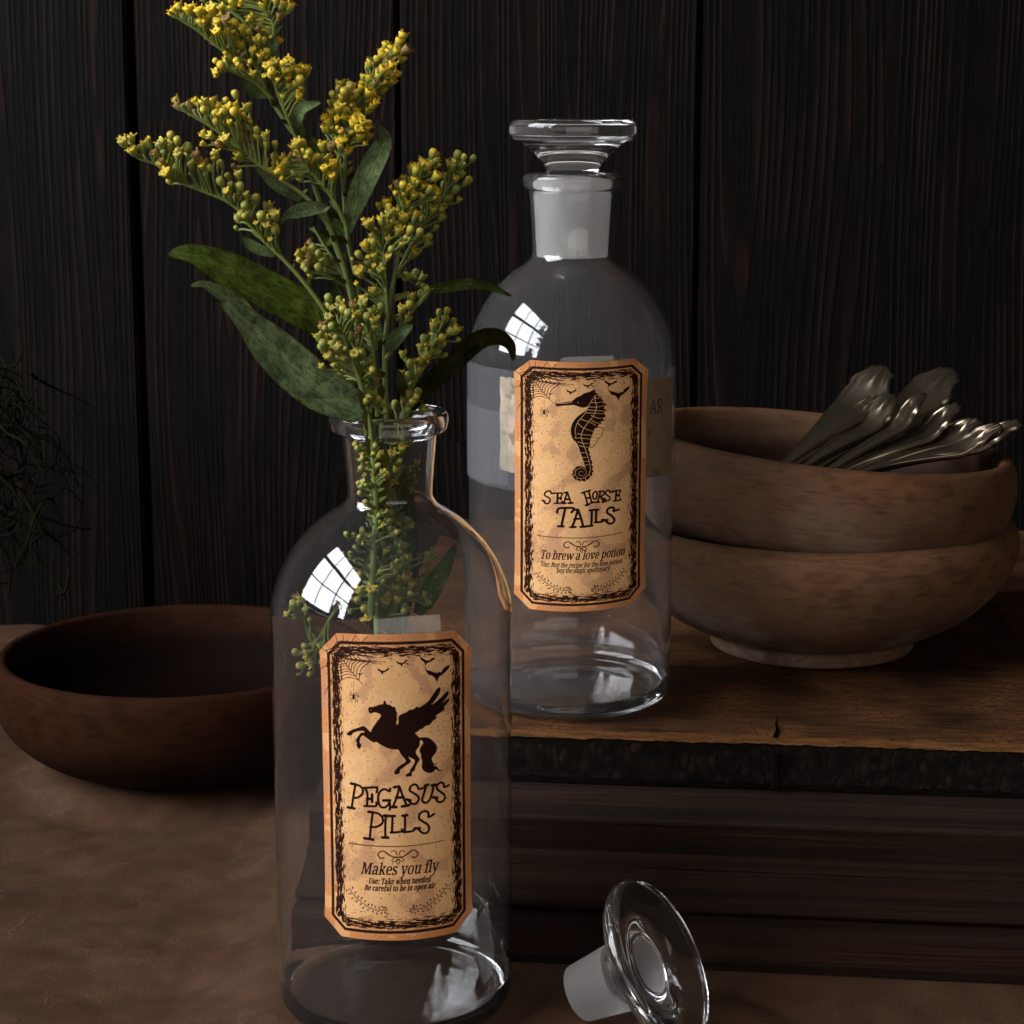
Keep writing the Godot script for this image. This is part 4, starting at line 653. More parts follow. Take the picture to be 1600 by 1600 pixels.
# ------------------------------------------------------------------ wood
func plank_textures(seed_: int, heart: float, bend: float) -> Array:
	var w := 512
	var h := 1024
	var warp := noise(seed_, 0.004, 2)
	var fibre := noise(seed_ + 1, 0.03, 2)
	var paint := noise(seed_ + 2, 0.011, 4)
	var hue := noise(seed_ + 3, 0.006, 2)
	var knots := []
	var r := RandomNumberGenerator.new()
	r.seed = seed_
	for i in 2: knots.append(Vector3(r.randf_range(80, 430), r.randf_range(100, 950), r.randf_range(10, 20)))
	var col := PackedByteArray(); col.resize(w * h * 3)
	var hgt := PackedByteArray(); hgt.resize(w * h)
	for y in h:
		for x in w:
			var X := float(x); var Y := float(y)
			for kn in knots:
				var dx: float = X - kn.x; var dy: float = (Y - kn.y) * 0.35
				var g: float = kn.z * kn.z / (dx * dx + dy * dy + kn.z * kn.z)
				X += dx * g * 0.75
			var q := X - heart + 40.0 * warp.get_noise_2d(X * 0.22, Y * 0.26)
			var ring := sqrt(q * q + pow((Y - 640.0) * bend, 2.0) + 30.0) * 0.072 + 2.2 * warp.get_noise_2d(X * 2.6 + 700.0, Y * 0.08)
			var f := ring - floorf(ring)
			var late := smoothstep(0.42, 0.9, f) * (1.0 - smoothstep(0.92, 1.0, f))
			var fib := fibre.get_noise_2d(X * 14.0, Y * 0.5)
			var p := paint.get_noise_2d(X * 1.3, Y * 0.45) + 0.3 * fib
			var flake := smoothstep(0.06, 0.16, p)
			var band := fibre.get_noise_2d(X * 1.1 + 900.0, Y * 0.03)
			var lum := lerpf(0.46, 0.86, late) * (1.0 + 0.5 * fib) * (1.0 + 0.42 * band)
			var t := clampf(0.5 + 0.9 * hue.get_noise_2d(X, Y * 0.4), 0.0, 1.0)
			var c := Color(0.62, 0.52, 0.50).lerp(Color(0.67, 0.52, 0.455), t) * lum
			c = c.lerp(Color(0.20, 0.185, 0.19), flake * 0.85)
			put3(col, (y * w + x) * 3, c)
			hgt[y * w + x] = clampi(int(255.0 * (0.15 + 0.6 * late * (1.0 - 0.6 * flake) + 0.16 * fib + 0.18 * flake)), 0, 255)
	for kn in knots.slice(0, 2):   # nail holes and small knots
		for y in range(maxi(int(kn.y) - 9, 0), mini(int(kn.y) + 10, h)):
			for x in range(maxi(int(kn.x) - 7, 0), mini(int(kn.x) + 8, w)):
				var e := Vector2((x - kn.x) / 5.5, (y - kn.y) / 7.0).length()
				if e < 1.15:
					put3(col, (y * w + x) * 3, Color(0.12, 0.10, 0.09))
					hgt[y * w + x] = 20
	return [picture(w, h, col), picture(w, h, hgt)]

func wood_material(tex: Array, tone: Color, rough: float, relief: float, scale := Vector3.ONE, offset := Vector3.ZERO) -> StandardMaterial3D:
	var m := mat(tone, rough)
	m.albedo_texture = tex[0]
	m.uv1_scale = scale; m.uv1_offset = offset
	m.metallic_specular = 0.22
	if relief != 0.0:
		m.heightmap_enabled = true
		m.heightmap_texture = tex[1]
		m.heightmap_scale = relief
	return m

func turned_textures(seed_: int) -> Array:   # u round the bowl, v along its outline
	var w := 1024
	var h := 384
	var a := noise(seed_, 0.006, 4)
	var b := noise(seed_ + 1, 0.02, 3)
	var f := noise(seed_ + 2, 0.06, 3)
	var worn := noise(seed_ + 4, 0.007, 4)
	var fine := noise(seed_ + 5, 0.10, 3)
	var col := PackedByteArray(); col.resize(w * h * 3)
	var hgt := PackedByteArray(); hgt.resize(w * h)
	for y in h:
		for x in w:
			var ang := TAU * x / w
			var cx := cos(ang) * 163.0; var cz := sin(ang) * 163.0
			var grain := a.get_noise_3d(cx * 0.7, y * 1.8, cz * 0.7)
			var scratch := f.get_noise_3d(cx * 0.8, y * 2.6, cz * 0.8)
			var spot := b.get_noise_3d(cx * 1.4, y * 1.6, cz * 1.4)
			var pale := smoothstep(-0.05, 0.4, worn.get_noise_3d(cx * 1.2, y * 1.3, cz * 1.2) + 0.15 * scratch)
			var c := Color(0.60, 0.455, 0.35) * (0.90 + 0.25 * grain + 0.13 * scratch)
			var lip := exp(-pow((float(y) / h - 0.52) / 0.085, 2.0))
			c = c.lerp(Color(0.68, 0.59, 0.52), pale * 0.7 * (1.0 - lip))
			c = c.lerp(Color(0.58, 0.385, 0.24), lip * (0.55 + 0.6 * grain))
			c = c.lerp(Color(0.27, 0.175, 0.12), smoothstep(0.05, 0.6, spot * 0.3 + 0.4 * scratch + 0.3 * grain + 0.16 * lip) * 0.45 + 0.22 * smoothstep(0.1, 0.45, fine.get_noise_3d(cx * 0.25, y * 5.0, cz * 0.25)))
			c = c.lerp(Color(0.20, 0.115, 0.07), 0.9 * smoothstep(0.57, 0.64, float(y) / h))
			put3(col, (y * w + x) * 3, c)
			hgt[y * w + x] = clampi(int(128.0 + 90.0 * scratch + 40.0 * spot), 0, 255)
	return [picture(w, h, col), picture(w, h, hgt)]

func leather_textures() -> Array:   # old stained wood crazed like leather
	var w := 768
	var cell := noise(301, 0.075, 1, FastNoiseLite.TYPE_CELLULAR)
	cell.cellular_return_type = FastNoiseLite.RETURN_DISTANCE2_SUB
	var big := noise(302, 0.006, 4)
	var fib := noise(303, 0.05, 3)
	var col := PackedByteArray(); col.resize(w * w * 3)
	var hgt := PackedByteArray(); hgt.resize(w * w)
	for y in w:
		for x in w:
			var g := big.get_noise_2d(x, y)
			var s := fib.get_noise_2d(x * 0.25, y * 2.0)
			var e := cell.get_noise_2d(x + 12.0 * g, y * 1.25)
			var crack := 1.0 - smoothstep(-0.98, -0.78, e)
			var c := Color(0.66, 0.45, 0.29) * (0.85 + 0.5 * g + 0.25 * s)
			c = c.lerp(Color(0.24, 0.15, 0.10), crack * clampf(0.15 + 0.8 * g, 0.0, 0.5))
			put3(col, (y * w + x) * 3, c)
			hgt[y * w + x] = clampi(int(200.0 - 120.0 * crack + 45.0 * s), 0, 255)
	return [picture(w, w, col), picture(w, w, hgt)]

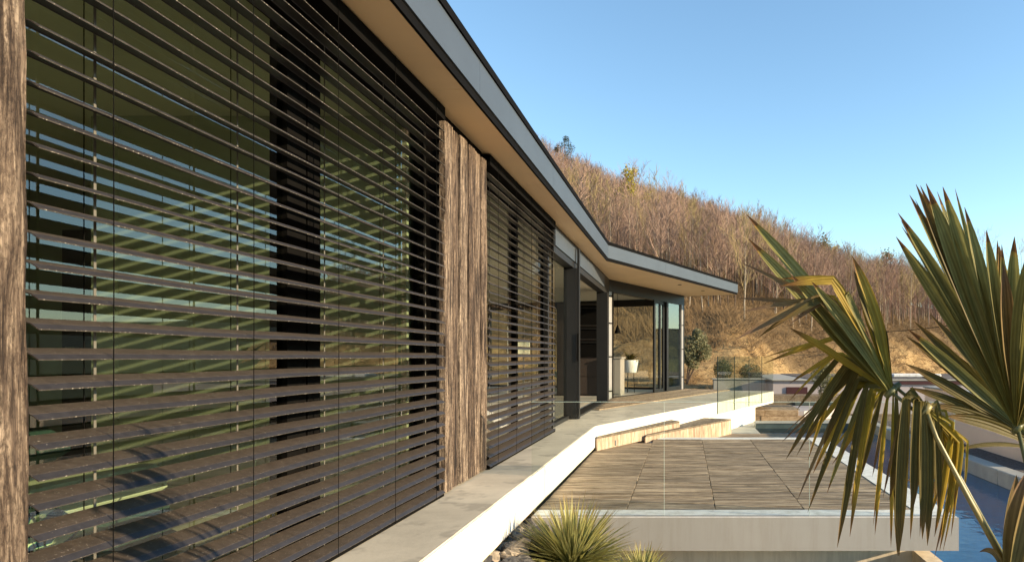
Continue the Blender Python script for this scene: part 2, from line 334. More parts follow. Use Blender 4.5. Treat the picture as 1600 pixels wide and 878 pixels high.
def water():
    m, n, l, p = new('pool_water'); n.remove(p); v = coords(n, l, (1, 1, 1), False)
    h = noisy(n, l, v, 5.5, 3, 0.5, 0.4); b = bump(n, l, h, 0.22, 0.02)
    tr = n.new('ShaderNodeBsdfTransparent'); tr.inputs[0].default_value = (0.50, 0.82, 0.93, 1)
    gl = n.new('ShaderNodeBsdfGlossy'); gl.inputs['Roughness'].default_value = 0.03; l.new(b, gl.inputs['Normal'])
    fr = n.new('ShaderNodeFresnel'); fr.inputs[0].default_value = 1.33; l.new(b, fr.inputs['Normal'])
    mx = n.new('ShaderNodeMixShader'); l.new(fr.outputs[0], mx.inputs[0]); l.new(tr.outputs[0], mx.inputs[1]); l.new(gl.outputs[0], mx.inputs[2])
    l.new(mx.outputs[0], n['Material Output'].inputs[0]); return m
M['water'] = water()
def zigzag():
    m, n, l, p = new('zigzag_fabric'); v = coords(n, l, (1, 1, 1), False)
    w = n.new('ShaderNodeTexWave'); w.inputs['Scale'].default_value = 9; w.inputs['Distortion'].default_value = 5; w.inputs['Detail Scale'].default_value = 1.6
    l.new(v, w.inputs['Vector']); r = ramp(n, [(0.3, (0.01, 0.03, 0.10)), (0.45, (0.10, 0.30, 0.25)), (0.6, (0.60, 0.66, 0.50))]); r.color_ramp.interpolation = 'CONSTANT'
    l.new(w.outputs[0], r.inputs[0]); l.new(r.outputs[0], p.inputs['Base Color']); p.inputs['Roughness'].default_value = 0.9; return m
M['zigzag'] = zigzag()

# ------------------------------------------------------------------ terrain
def hill_z(X, Y):
    u = X / max(Y, 15.0); ztop = np.interp(X, [-90, -23, -12, 0, 14, 24, 36, 58, 100], [50, 32.5, 27, 23, 18.5, 15, 12.8, 11.5, 9]) + CAM_Z
    kf = min(1.0, max(0.0, (0.64 - u) / 0.12)) if Y > 30 else 1.0
    z0 = np.interp(X, [2.0, 5.0], [-0.06, -0.75])
    Y0 = np.interp(X, [2.0, 4.5, 8.0, 22.0, 60.0], [22.5, 26.5, 30.0, 46.0, 80.0])
    d = max(Y - Y0, -X - 10.5)
    if d <= 0: return z0
    if d < 7.0:
        t = d / 7.0; return z0 + (2.45 - z0) * (t ** 1.25)
    t = min(1.0, (d - 7.0) / 90.0)
    z = 2.45 + (ztop - 2.45) * (t ** 0.93)
    if d > 97: z -= (d - 97) * 0.12
    return z * kf - 3.0 * (1 - kf)
def rough(X, Y):
    a = mnoise.noise((X * 0.35, Y * 0.35, 1.3)) * 0.28 + mnoise.noise((X * 1.1, Y * 1.1, 4.1)) * 0.16 + mnoise.noise((X * 2.4, Y * 2.4, 9.1)) * 0.16 + mnoise.noise((X * 5.5, Y * 5.5, 3.1)) * 0.07
    return a
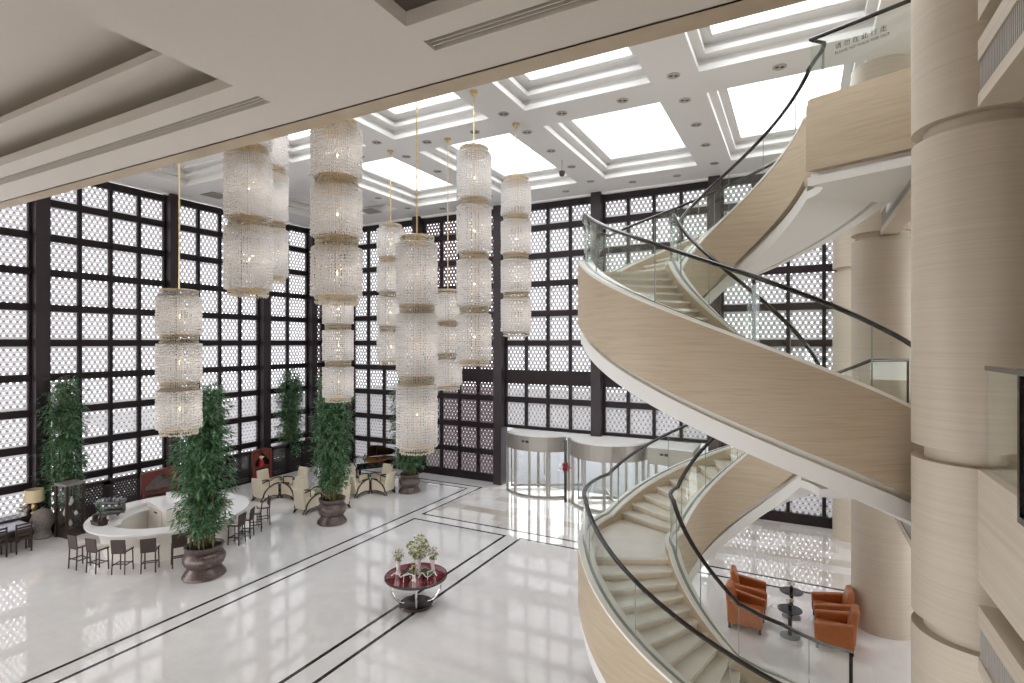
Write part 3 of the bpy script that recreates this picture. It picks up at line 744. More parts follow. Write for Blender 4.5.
# ------------------------------------------------------------------ bamboo
def bamboo_mesh(H, R, z0, nc, nl, seed, pt, xmin=-9):
    rnd = random.Random(seed); cu = MB(); lf = MB()
    cul = []
    for i in range(nc):
        a = rnd.uniform(0, 2*pi); r = R * .62 * math.sqrt(rnd.random()); x, y = r * cos(a), r * sin(a)
        h = H * rnd.uniform(.78, 1.0); lean = rnd.uniform(-.10, .16)
        p1 = (x * (1 + lean * 2) + rnd.uniform(-.06, .06), y * (1 + lean * 2) + rnd.uniform(-.06, .06), z0 + h)
        pts = [(x + (p1[0] - x) * s * s, y + (p1[1] - y) * s * s, z0 + h * s) for s in (0, .25, .5, .75, 1)]
        cu.tube(pts, .022, 5, r2=.008); cul.append((x, y, p1, h))
    for i in range(nl):
        x, y, p1, h = rnd.choice(cul); s = rnd.uniform(.04, 1) ** .72
        bx, by, bz = x + (p1[0] - x) * s * s, y + (p1[1] - y) * s * s, z0 + h * s
        a = rnd.uniform(0, 2*pi); d = rnd.uniform(.0, .52) * (R / .62) * (.75 + .35 * (1 - abs(2 * s - 1)))
        bx += d * cos(a); by += d * sin(a); bz += rnd.uniform(-.08, .1)
        rr = hypot(bx, by)
        if rr > R * 1.22: bx *= R * 1.22 / rr; by *= R * 1.22 / rr
        bx = max(bx, xmin)
        for q in range(3):
            L = rnd.uniform(.16, .32); w = L * rnd.uniform(.09, .14); a2 = a + rnd.uniform(-1.3, 1.3); dip = rnd.uniform(-1.0, .35)
            dx, dy, dz = cos(a2) * cos(dip), sin(a2) * cos(dip), sin(dip); sx, sy = -sin(a2) * w, cos(a2) * w
            mid = (bx + dx * L * .45, by + dy * L * .45, bz + dz * L * .45 + .012)
            lf.add([(bx, by, bz), (mid[0] + sx, mid[1] + sy, mid[2] - .01), (bx + dx * L, by + dy * L, bz + dz * L - .03), (mid[0] - sx, mid[1] - sy, mid[2] - .01)], [(0, 1, 2, 3)])
    return cu, lf
def potted(loc, H, rot, label, proto=None):
    t = empty('potted_bamboo', loc, rot, label=label, cat='potted plant', group='bamboo in bronze pots')
    if proto is None:
        m = MB()
        prof = [(.02, 0), (.56, 0), (.60, .03), (.585, .08), (.50, .20), (.44, .29), (.46, .31), (.535, .38), (.585, .50), (.58, .60), (.51, .71), (.46, .75), (.48, .77), (.525, .84), (.545, .92), (.52, .94), (.49, .92), (.46, .84), (.02, .82)]
        m.lathe(prof, n=48); m.build('pot', 'bronze', t, smooth=50)
        m = MB(); m.lathe([(.45, .80), (.47, .86), (.02, .87)], n=24); m.build('soil', 'soil', t)
        c, l = bamboo_mesh(H, .66, .85, 30, 2900, 3, t); c.build('culms', 'culm', t); l.build('foliage', 'leaf', t)
    else:
        for ch in proto.children: link(ch.name.split('.')[0], ch.data, t)
    return t
p1 = potted((-15.84, 10.13, 0), 5.0, 0, 'tall bamboo in a bronze pot in front of the bar counter')
p2 = potted((-16.1, 15.45, 0), 5.0, 2.0, 'tall bamboo in a bronze pot beside the cream armchairs, under a chandelier', p1); p2.scale = (.94, .94, 1.03)
p3 = potted((-16.2, 20.35, 0), 4.75, 4.1, 'tall bamboo in a bronze pot next to the piano, mostly behind a chandelier', p1); p3.scale = (.86, .86, .92)
for ch in p3.children:
    if ch.name.startswith('foliage'): ch.scale = (1.28, 1.28, 1)
def rear_bamboo(loc, H, R, seed, label):
    t = empty('bamboo_plant', loc, 0, label=label, cat='plant', group='bamboo along the side windows')
    m = MB(); m.lathe([(.02, 0), (.3, 0), (.42, .12), (.45, .5), (.40, .56), (.36, .52), (.02, .5)], n=28); m.build('pot', 'bronze', t, smooth=50)
    c, l = bamboo_mesh(H, R, .5, 22, 1700, seed, t, -.38); c.build('culms', 'culm', t); l.build('foliage', 'leaf', t)
rear_bamboo((-24.58, 10.12, 0), 5.3, .60, 11, 'dark bamboo plant behind the display cabinet against the side windows')
rear_bamboo((-24.75, 20.55, 0), 5.2, .66, 12, 'dark bamboo plant behind the lattice screen in the far corner')

# ------------------------------------------------------------------ bar
BX, BY = -19.58, 11.34
t = empty('bar_counter', (BX, BY, 0), label='white oval bar counter ringed by brown stools', cat='bar')
m = MB(); n = 72; ro, ri = 2.58, 1.78
def annulus(m, r0, r1, z0, z1, a0=0, a1=2*pi, n=72):
    secs = []
    for i in range(n + 1):
        a = a0 + (a1 - a0) * i / n; c, s = cos(a), sin(a)
        secs.append([(r0*c, r0*s, z0), (r1*c, r1*s, z0), (r1*c, r1*s, z1), (r0*c, r0*s, z1)])
    m.loft(secs, caps=abs(a1 - a0) < 6.28)
annulus(m, 1.85, 2.46, 1.01, 1.06); m.build('countertop', 'solid', t, smooth=30)
m = MB(); secs = []
for i in range(73):
    a = 2*pi*i/72; c, sn = cos(a), sin(a)
    secs.append([(1.86*c, 1.86*sn, 0), (1.93*c, 1.93*sn, 0), (2.13*c, 2.13*sn, 1.01), (1.86*c, 1.86*sn, 1.01)])
m.loft(secs, caps=False); m.build('front_panel', 'counter_front', t, smooth=30)
m = MB(); annulus(m, 1.45, 1.9, .84, .9, rad(150), rad(250), 30); m.build('inner_worktop', 'solid', t)
m = MB(); annulus(m, 1.5, 1.9, .0, .84, rad(150), rad(250), 30); m.build('inner_base', 'counter_front', t)
t = empty('back_bar_cabinet', (-20.2, 11.62, 0), rad(-10), label='white boxy back bar cabinet standing inside the oval counter', cat='cabinet')
m = MB(); m.box(-.85, .85, -.42, .42, 0, 1.16); m.build('body', 'counter_front', t)
m = MB(); m.box(-.9, .9, -.47, .47, 1.16, 1.22); m.box(-.9, .9, .2, .47, 1.22, 1.38); m.build('top', 'solid', t)
m = MB(); m.box(-.6, .5, -.445, -.42, .1, 1.05); d = m.build('door', 'counter_front', t)
m = MB(); m.box(-.1, .12, -.475, -.445, .93, .97); m.build('handle', 'dark', d)
# espresso machine
t = empty('coffee_machine', (-21.05, 10.12, 1.06), rad(35), label='black espresso machine on the bar counter', cat='coffee machine')
m = MB(); m.box(-.45, .45, -.25, .25, .06, .16); m.box(-.45, .45, .02, .25, .16, .5); m.box(-.5, .5, -.27, .27, .5, .62); [m.box(x - .04, x + .04, y - .04, y + .04, 0, .06) for x in (-.38, .38) for y in (-.2, .2)]; m.build('body', 'black', t, bevel=.01); t.scale = (.82, .82, .82)
m = MB()
for q in (-.25, .0, .25): m.lathe([(.05, .36), (.05, .44)], (q, -.08), 12); m.tube([(q, -.12, .38), (q, -.3, .36)], .014, 6)
m.build('group_head', 'chrome', t)
m = MB(); m.box(-.42, .42, -.24, .0, .16, .175); m.build('drip_tray', 'greyfab', t)
m = MB()
for i in range(4): m.lathe([(.03, .62), (.045, .70), (.04, .70), (.025, .63)], (-.3 + i * .2, .1), 10)
m.build('cup_rack', 'greyfab', t)
t = empty('bonsai_ornament', (-20.25, 9.4, 1.06), 0, label='small dark bonsai ornament on the bar counter near the stools', cat='ornament'); t.scale = (1.4, 1.4, 1.4)
m = MB(); m.box(-.16, .16, -.12, .12, .06, .1); m.box(-.22, -.16, -.05, .05, 0, .2); m.box(.16, .22, -.05, .05, 0, .2); m.box(-.16, .16, -.1, .1, 0, .06); m.build('tray', 'legwood', t)
m = MB(); m.tube([(0, 0, .1), (.03, .02, .22), (-.02, 0, .34), (.02, 0, .44)], .022, 6); m.build('trunk', 'legwood', t)
m = MB(); rnd = random.Random(5)
for i in range(160):
    c = rnd.choice([(.08, 0, .3), (-.1, .03, .36), (.02, 0, .47)]); x, y, z = [c[q] + rnd.gauss(0, .04) for q in range(3)]; a = rnd.uniform(0, 6.28)
    m.add([(x, y, z), (x + .03*cos(a), y + .03*sin(a), z + .01), (x + .02*cos(a+1), y + .02*sin(a+1), z + .02)], [(0,1,2)])
m.build('foliage', 'leaf', t)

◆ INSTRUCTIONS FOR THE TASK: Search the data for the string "pixels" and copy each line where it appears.

◆ RESPONSE:
Keep writing the Godot script for this image. This is part 4, starting at line 653. More parts follow. Take the picture to be 1600 by 1600 pixels.
Continue the Blender Python script for this scene: part 2, from line 334. More parts follow. Use Blender 4.5. Treat the picture as 1600 pixels wide and 878 pixels high.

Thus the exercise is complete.